Long gone are the days of pumping Metallica through my skull. To me, silence is golden these days. Not necessarily total silence, but an environment free of mechanical, electrical and other forms of human generated noise. It’s something I greatly cherish on the rare occasions I experience it. Noise pollution is a growing environmental problem and it’s far from just being an annoyance as it has very real negative effects on humans and animals.
In the days when I was a fisherman, I experienced what would possibly be the closest thing I’ll ever experience to total silence. We were about 30 miles out to sea, so there was no land in sight. It’s hard to tell exactly how far out we were as the radar couldn’t pick up any land. We we just drifting along with our lines. It was a flat calm day, the rest of the crew were sleeping; engines and other equipment was shut down and there wasn’t even a sound of water lapping on the hull. No insects, no birds. It was quite an experience, one that gives the term “the silence was deafening” real meaning. I could hear my heart beating and every breath I took sounded like a shout.
I’ve often wondered how much quieter the world would be if every single combustion engine was switched off and all electrical equipment shut down for a few minutes simultaneously. After all, noise doesn’t really disappear, it just dissipates. Like shining a torch at the moon, the light does hit it, but just so widely spread it’s hardly detectable.
Even if you’re out in the middle of nowhere, does the sum total of all the noise in the world still affect that area? I suspect it does, even if it’s only to a small degree.
We are very noisy creatures and the cacophony we create in its various forms is just another layer between us and fully appreciating the beauty of the natural world. When I had my block of land in the outback, I could still hear the sounds of trucks even if they were many miles away. Finding easily accessible quiet places, really quiet places, where the only noises are those of nature, is becoming increasingly difficult.

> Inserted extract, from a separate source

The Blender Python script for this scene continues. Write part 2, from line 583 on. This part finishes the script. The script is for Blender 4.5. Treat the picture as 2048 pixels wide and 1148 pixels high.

Perhaps if all combustion engines were silenced briefly we may all fling ourselves off cliffs in blind panic? It’s certainly something that most of the humans living on the planet today wouldn’t be accustomed to.
Noise pollution does negatively affect us and the environment. In humans, aside from annoyance, it’s been shown that exposure to moderately high levels of noise for an eight hour period can increase blood pressure and cause other cardiac issues – even if the person is not particularly consciously disturbed. Noise pollution can also cause gastric problems. Sometimes a person doesn’t even realize their body is stressed by noise until the noise is no longer present – they just feel a sudden sense of relief.
Exposure to excessively loud noise over long periods can also lead to partial deafness. Approximately 10 percent of people living in industrialized areas have substantial hearing loss and youngsters in the USA have an impaired hearing rate 250% higher than their parents and grandparents.
In nature, it’s been shown that birds in a city need to call longer and louder than their country counterparts. Noise also disturbs feeding and breeding patterns of some animals and has been identified as a contributing factor of the extinction of some species. Military sonar has been responsible for the deaths of possibly thousands of dolphins and whales.
Unfortunately, most people don’t know what quiet is. We don’t teach our children what real quiet is, so they can never appreciate the concept of human silence. We simply don’t know what we’re blocking out, and what we don’t know, we don’t miss. I’ve been privileged to experience the glorious sounds of nature and I very much miss them in suburbia.
If you have children, please take them out into the woods, forests, as far away from human activity as possible and get them to sit and just listen for a while. It may not have much effect on them immediately, but it’s something they may remember and cherish years later – a point of reference for what a more environmentally harmonious life should be. Also do it just for yourself from time to time – it can be a very soothing balm in what’s becoming an increasingly complicated existence.